Wiele osób podejrzewało, że podczas tego synodu powstanie większość skłonna ułatwić sprawowanie liturgii według przedsoborowego mszału. W tej sprawie żaden z biskupów nie zabrał jednak głosu. Owoce synodalnej dyskusji są zatem klęską dla środowisk tradycjonalistycznych. Z pontyfikatem Benedykta XVI wiązały one nadzieje m.in. na odwrócenie przemian liturgicznych, które uznają za początek kryzysu współczesnego Kościoła. Okazuje się jednak, że nawet gdyby - co uważam za bardzo wątpliwe - obecny papież chciał w tym kierunku prowadzić Kościół, napotkałby na powszechny opór. Za cytowanym wotum zaufania dla liturgicznych reform Soboru Watykańskiego II głosowało 98 proc. ojców synodalnych...
Biskupi zajęli się też omawianiem konkretnych propozycji ewentualnych zmian w obowiązującej liturgii.

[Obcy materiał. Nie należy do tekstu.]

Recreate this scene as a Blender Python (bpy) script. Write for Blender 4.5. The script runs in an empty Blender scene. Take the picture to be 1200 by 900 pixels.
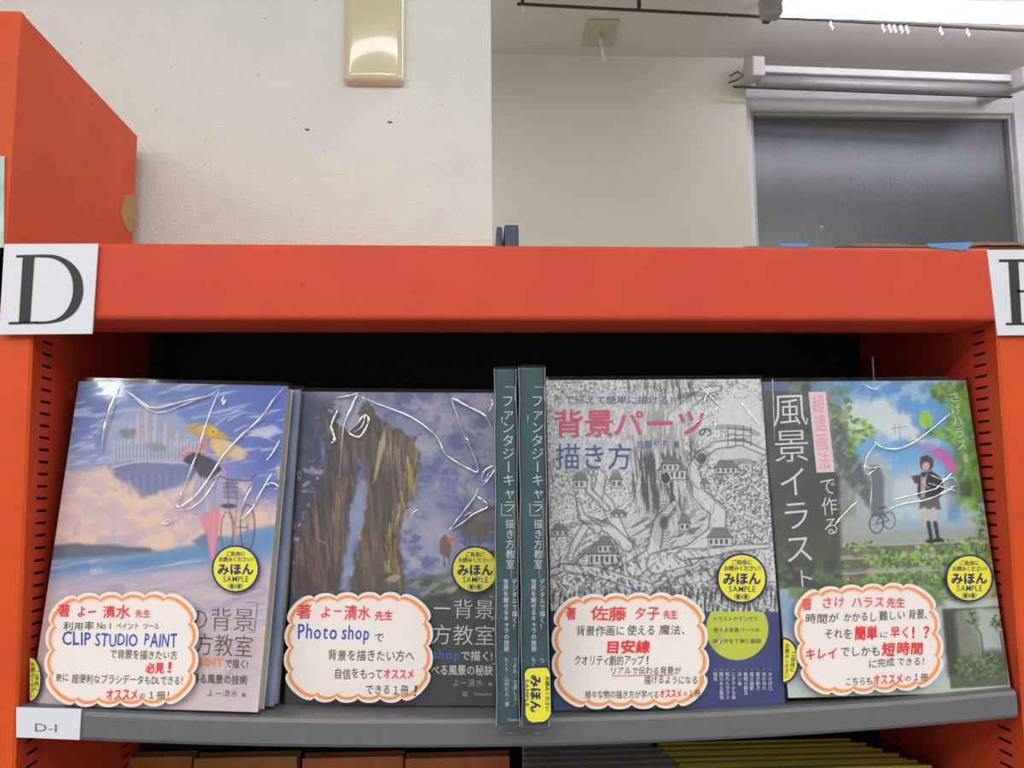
import bpy, bmesh, math, random
import numpy as np
from mathutils import Matrix, Vector

# ------------------------------------------------------------------ camera, world, lamps, exposure
SC = bpy.context.scene
COL = SC.collection
R_ = math.radians
F = 1000.0                                   # focal length in pixels of the 1200x900 frame
CAMP = Vector((0, -.69, .1785))
CAMR = Matrix.Rotation(R_(-3), 3, 'Z') @ Matrix.Rotation(R_(97), 3, 'X') @ Matrix.Rotation(R_(-.5), 3, 'Z')
cd = bpy.data.cameras.new('camera'); cam = bpy.data.objects.new('camera', cd); COL.objects.link(cam)
cd.sensor_width = 36; cd.lens = F * 36 / 1200; cd.clip_start = .01; cd.clip_end = 50
cam.matrix_world = Matrix.Translation(CAMP) @ CAMR.to_4x4()
SC.camera = cam
vs = SC.view_settings
vs.view_transform = 'Standard'; vs.look = 'None'; vs.gamma = 1; vs.use_curve_mapping = False
vs.exposure = -0.2
w = bpy.data.worlds.new('world'); SC.world = w; w.use_nodes = True
bg = w.node_tree.nodes['Background']; bg.inputs[0].default_value = (.98, 1, 1.01, 1); bg.inputs[1].default_value = .66

CEIL = 1.40
def tube_and_fill_light(x, y, power, length=1.2, width=.16, z=CEIL - .06, rz=0):
    l = bpy.data.lights.new('ceiling_tube_and_fill_light', 'AREA'); l.shape = 'RECTANGLE'; l.size = length; l.size_y = width
    l.energy = power; l.color = (.97, 1, 1.02)
    o = bpy.data.objects.new('ceiling_tube_and_fill_light', l); COL.objects.link(o); o.location = (x, y, z); o.rotation_euler.z = rz
for x in (-2.0, -.3, 1.4):
    tube_and_fill_light(x, -.95, 5, width=.12)
    tube_and_fill_light(x, -1.65, 12)
    tube_and_fill_light(x, -2.4, 27)
tube_and_fill_light(-1.0, 1.05, 14)  # added fill lamp, hidden behind the back wall, brightens the far wall
tube_and_fill_light(1.3, .1, 11)  # added fill lamp above the frame, lifts the window wall and frame

# ------------------------------------------------------------------ helpers
def s2l(c):
    c = np.asarray(c, float) / 255.0
    return np.where(c <= .04045, c / 12.92, ((c + .055) / 1.055) ** 2.4)
def pray(x, y): return CAMR @ Vector(((x - 600) / F, -(y - 450) / F, -1))
def hit(x, y, y0=None, z0=None, x0=None):
    r = pray(x, y)
    t = (y0 - CAMP.y) / r.y if y0 is not None else (z0 - CAMP.z) / r.z if z0 is not None else (x0 - CAMP.x) / r.x
    return CAMP + r * t
def link(o, parent=None):
    COL.objects.link(o)
    if parent is not None: o.parent = parent
    return o
def tag(o, label=None, cat=None, group=None, kind=None):
    if label: o['label'] = label
    if cat: o['category'] = cat
    if group: o['group'] = group
    if kind: o['kind'] = kind
    return o
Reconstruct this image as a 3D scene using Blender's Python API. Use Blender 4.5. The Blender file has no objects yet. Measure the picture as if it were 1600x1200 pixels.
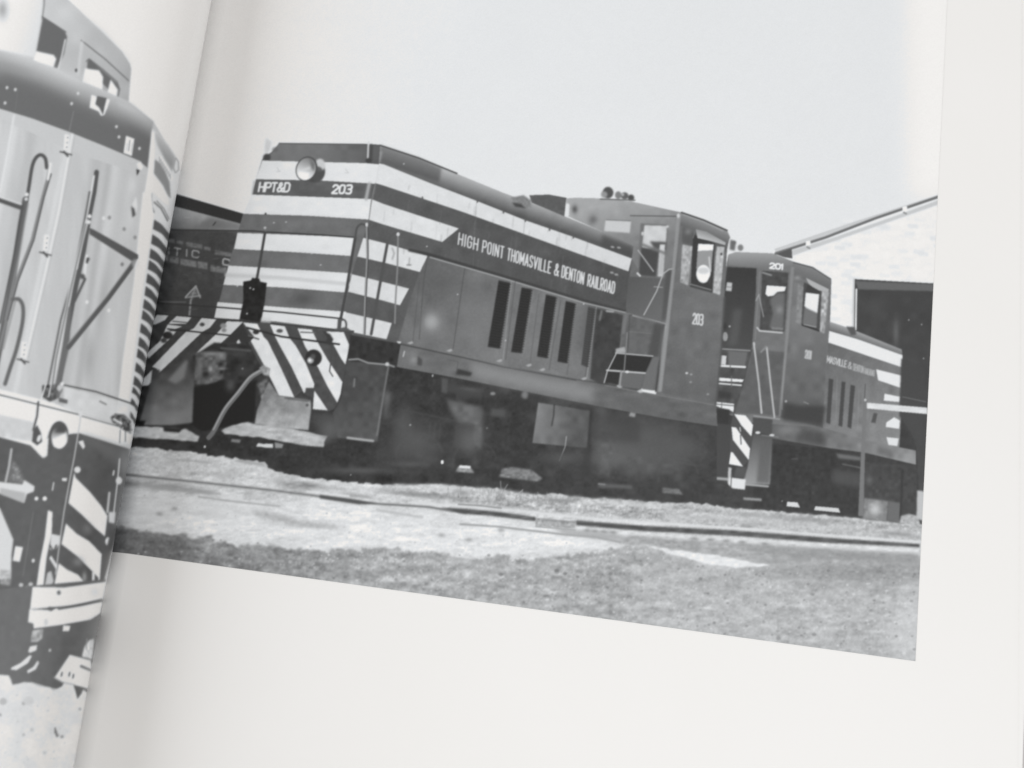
import bpy, bmesh, math
import numpy as np
from mathutils import Matrix, Vector

# ------------------------------------------------------------------ camera, light, exposure
C = bpy.context.scene.collection
scene = bpy.context.scene
FPX = 2222.0                                   # focal length in photo pixels (50 mm on a 36 mm sensor, 1600 px wide)
ydir = np.array([1099.0, 9316.0, -FPX])        # spine direction and line direction of the page as the lens sees them
xdir = np.array([9610.0, -1663.7, -FPX])
yc = ydir / np.linalg.norm(ydir)
xc = xdir - yc * np.dot(xdir, yc); xc /= np.linalg.norm(xc)
zc = np.cross(xc, yc)
ROT = np.array([xc, yc, zc])                   # camera space -> world
CAM = -ROT @ np.array([0, 0, -1.0]) * 0.372    # 37 cm from the page
cd = bpy.data.cameras.new('camera')
cam = bpy.data.objects.new('camera', cd); C.objects.link(cam)
m = Matrix.Identity(4)
for i in range(3):
    for j in range(3): m[i][j] = ROT[i][j]
    m[i][3] = CAM[i]
cam.matrix_world = m
cd.lens = 50; cd.sensor_width = 36; cd.clip_start = 0.01; cd.clip_end = 50
cd.dof.use_dof = True; cd.dof.focus_distance = 0.375; cd.dof.aperture_fstop = 24
scene.camera = cam

w = bpy.data.worlds.new('World'); scene.world = w; w.use_nodes = True
bg = w.node_tree.nodes['Background']
bg.inputs[0].default_value = (1.0, 0.94, 0.88, 1); bg.inputs[1].default_value = 0.42

def area(name, loc, target, size, power, col=(1, 1, 1)):
    l = bpy.data.lights.new(name, 'AREA'); l.size = size; l.energy = power; l.color = col
    o = bpy.data.objects.new(name, l); C.objects.link(o); o.location = loc
    o.rotation_euler = (Vector(target) - Vector(loc)).to_track_quat('-Z', 'Y').to_euler()
    return o
area('window_light', (-2.0, 0.55, 0.98), (0.05, 0, 0), 1.3, 45.5, (0.98, 1.0, 1.02))
area('ceiling_light', (0.85, -0.35, 1.45), (0.05, 0, 0), 1.2, 12.8, (0.98, 1.0, 1.02))

scene.view_settings.view_transform = 'Standard'
scene.view_settings.look = 'None'
scene.view_settings.exposure = 0; scene.view_settings.gamma = 1
scene.view_settings.use_curve_mapping = False

# ------------------------------------------------------------------ rectification of the traced prints
def to_px(P):
    Q = (P - CAM) @ ROT                        # world -> camera
    return 800 + FPX * Q[..., 0] / -Q[..., 2], 600 - FPX * Q[..., 1] / -Q[..., 2]
def on_plane(x, y, z=0.0):
    d = ROT @ np.array([x - 800, -(y - 600), -FPX])
    return CAM + d * ((z - CAM[2]) / d[2])
def lin(v):
    v = np.clip(np.asarray(v, float) / 255, 0, 1)
    return np.where(v <= .04045, v / 12.92, ((v + .055) / 1.055) ** 2.4)

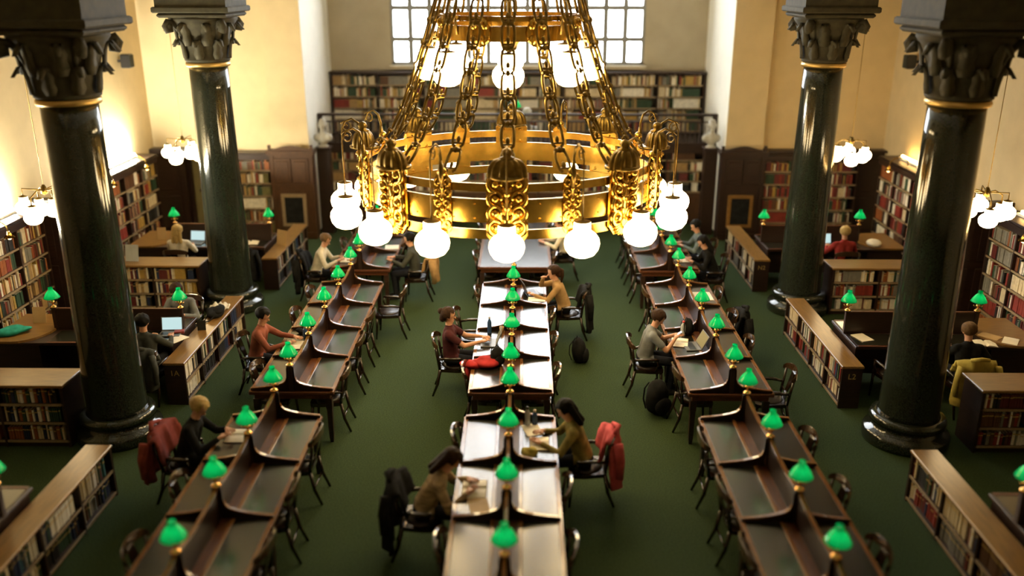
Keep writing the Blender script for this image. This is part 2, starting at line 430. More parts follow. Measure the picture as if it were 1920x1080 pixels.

Z góry skazane na niepowodzenie były sugestie wyraźnie odwracające kierunek odnowy liturgicznej - np. zgłaszany przez pojedynczych biskupów postulat zlikwidowania praktyki udzielania komunii świętej na rękę. Wszystkie zaaprobowane sugestie zmian wyraźnie chcą prowadzić rozwój liturgii nie wstecz, ale w głąb. Dotyczą one m.in. odpowiedniego umiejscowienia znaku pokoju, dodania aklamacji powtarzanych przez wiernych podczas modlitwy eucharystycznej czy wzbogacenia obrzędów rozesłania. "Reforma reformy" oznaczałaby zatem mądre pogłębienie obecnej liturgii, a nie powrót do tej sprzed Soboru.